Wir leben unter Bedingungen einer manipulierten Informationspolitik, die nur darauf gerichtet ist, die Macht des Kapitalismus zu sichern und die Menschen vom Erkennen der wahren Hintergründe des Geschehens fernzuhalten. Ich war und bin davon überzeugt, daß der Sozialismus erstmals im historischen Verlauf dazu in der Lage gewesen wäre, die Hauptursachen der verhängnisvollen globalen Entwicklungen zu beseitigen, die allein im Kapitalismus zu suchen sind.

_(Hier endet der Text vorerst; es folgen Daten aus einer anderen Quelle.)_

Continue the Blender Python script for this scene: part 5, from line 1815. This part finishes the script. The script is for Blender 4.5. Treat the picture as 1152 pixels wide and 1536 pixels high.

In Diskussionen mit Freunden und Bekannten stelle ich immer wieder fest, daß Verunsicherung, ja auch Angst vor der Zukunft mehr und mehr das Denken und Handeln der meisten Menschen prägen. Oftmals herrscht Resignation, die sich nicht zuletzt in Politikmüdigkeit offenbart. Ein Ausdruck dafür ist die geringe Beteiligung an Wahlen.

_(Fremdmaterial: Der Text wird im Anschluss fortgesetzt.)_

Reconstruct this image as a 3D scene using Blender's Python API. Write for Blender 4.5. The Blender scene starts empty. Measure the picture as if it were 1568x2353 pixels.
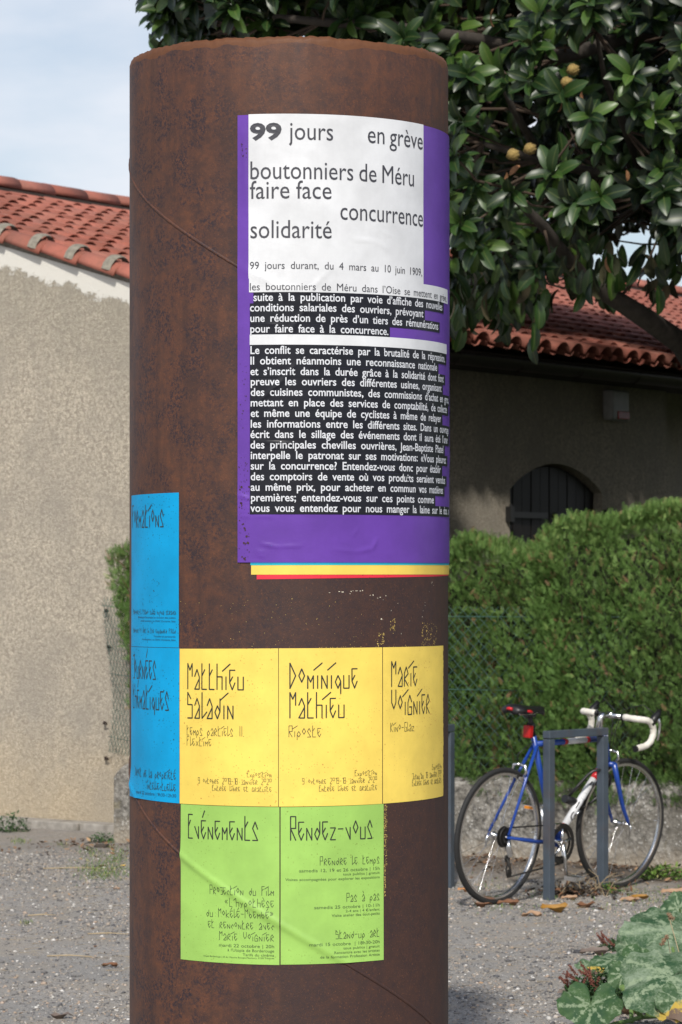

Ein früherer Mitstreiter beim Aufbau des Sozialismus in der DDR hält nur noch die derzeitige Gesellschaftsordnung für möglich, wobei er in einem Schreiben an mich allerdings einräumt: „Die heutige Realität, geprägt von hoher Wirtschaftskraft, erinnert mich dennoch immer an das Ende der DDR: Fast alle sind sich einig, daß es so, wie es ist, nicht weitergehen kann, doch keiner sagt, was zu tun ist.“

Beim Lesen Ihrer Zeitschrift fällt mir auf, daß Geschichte und Gegenwart den Schwerpunkt bilden, was ich für enorm wichtig halte. Dennoch bleibt für mich die Frage: Welche Perspektive bieten wir den Heranwachsenden? Reicht die Auseinandersetzung über das Für und Wider bisheriger philosophischer Modelle und Gesellschaftsordnungen aus? Ich würde mir wünschen, wenn Erörterungen zu diesem Thema auch im „RotFuchs“ einen höheren Stellenwert erhielten. Dabei bin ich mir darüber im klaren, daß eine freimütige Debatte darüber zu inhaltlichen Auseinandersetzungen führen könnte. Aber gibt es einen anderen Weg als einen solchen Dialog?

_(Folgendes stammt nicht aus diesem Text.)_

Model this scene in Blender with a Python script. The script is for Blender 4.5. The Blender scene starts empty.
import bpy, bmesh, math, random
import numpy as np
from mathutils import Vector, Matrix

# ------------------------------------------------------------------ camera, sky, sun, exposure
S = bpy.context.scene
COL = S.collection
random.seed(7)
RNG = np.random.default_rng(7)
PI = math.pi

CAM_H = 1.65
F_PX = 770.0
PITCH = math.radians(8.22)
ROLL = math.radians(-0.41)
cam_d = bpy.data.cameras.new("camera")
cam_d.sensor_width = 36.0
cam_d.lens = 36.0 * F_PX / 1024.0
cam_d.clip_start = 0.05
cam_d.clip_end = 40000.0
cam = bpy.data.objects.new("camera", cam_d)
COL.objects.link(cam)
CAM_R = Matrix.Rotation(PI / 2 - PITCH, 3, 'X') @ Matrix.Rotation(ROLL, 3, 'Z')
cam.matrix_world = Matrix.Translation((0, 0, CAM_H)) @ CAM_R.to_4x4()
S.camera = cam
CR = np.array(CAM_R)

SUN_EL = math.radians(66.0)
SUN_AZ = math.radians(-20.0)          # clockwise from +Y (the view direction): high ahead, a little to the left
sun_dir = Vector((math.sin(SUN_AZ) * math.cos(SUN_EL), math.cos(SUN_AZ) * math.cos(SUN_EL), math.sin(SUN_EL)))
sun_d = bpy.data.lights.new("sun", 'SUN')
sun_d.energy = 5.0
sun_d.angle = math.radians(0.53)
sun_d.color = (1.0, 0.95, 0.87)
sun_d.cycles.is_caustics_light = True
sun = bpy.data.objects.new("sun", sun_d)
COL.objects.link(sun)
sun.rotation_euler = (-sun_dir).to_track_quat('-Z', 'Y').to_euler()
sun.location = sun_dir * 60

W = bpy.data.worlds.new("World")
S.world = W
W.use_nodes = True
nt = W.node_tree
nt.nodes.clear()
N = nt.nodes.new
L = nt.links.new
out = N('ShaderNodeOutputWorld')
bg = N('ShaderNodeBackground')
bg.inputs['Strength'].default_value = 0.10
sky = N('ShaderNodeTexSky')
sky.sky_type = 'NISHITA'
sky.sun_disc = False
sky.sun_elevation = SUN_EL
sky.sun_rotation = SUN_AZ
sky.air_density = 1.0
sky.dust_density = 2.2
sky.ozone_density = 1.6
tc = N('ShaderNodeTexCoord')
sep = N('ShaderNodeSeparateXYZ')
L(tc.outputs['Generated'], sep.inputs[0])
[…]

1948 wurde die Charta der Menschenrechte verkündet. Es war richtig, sie als Handlungslinie der Völkergemeinschaft zu definieren. Aber werden die Menschenrechte nicht auch von derzeit Herrschenden angemahnt, denen es in Wirklichkeit nur um ihre Machtinteressen geht? Und um noch mehr Geld für die Reichen, noch weniger für die übergroße Zahl der Armen. Artikel 1 der Charta lautet: „Alle Menschen sind frei und gleich an Würde und Rechten geboren. Sie sind mit Vernunft und Gewissen begabt und sollen einander im Geist der Brüderlichkeit begegnen.“

Doch wo stehen wir heute tatsächlich? Gilt dies auch für die Palästinenser oder für die einstigen Bürger der DDR, die seit 1990 in einem nie gekannten Ausmaß enteignet wurden? Und was ist mit den Menschen in Asien und Afrika, die für Löhne schuften müssen, welche nicht einmal ausreichen, ihre nackte Existenz zu sichern? Was ist mit den Millionen und aber Millionen Jugendlichen ohne Arbeit, Ausbildung und Perspektive in vielen kapitalistischen Ländern? Wo liegen die Grenzen für das Wüten der Konzerne, die pausenlos Wälder abholzen, die Weltmeere verunreinigen und die Luft verpesten? Und wie steht es mit dem Verhalten der USA, der EU und der NATO gegenüber Rußland? Wie sind die weltweiten Waffenexporte der BRD einzuordnen?

Auf der einen Seite stehen die 30 Artikel der Allgemeinen Erklärung der Menschenrechte, auf der anderen die weltweite Realität.

Aus meiner Sicht wäre es sinnvoll, mit Hilfe Ihrer Zeitschrift eine wirkliche Diskussion über Zukunftsmodelle der menschlichen Gesellschaft zu führen. Bitte betrachten Sie meine Zeilen als einen Standpunkt unter vielen, der dazu beitragen soll, die Debatte zu dieser äußerst komplizierten Problematik anzuregen.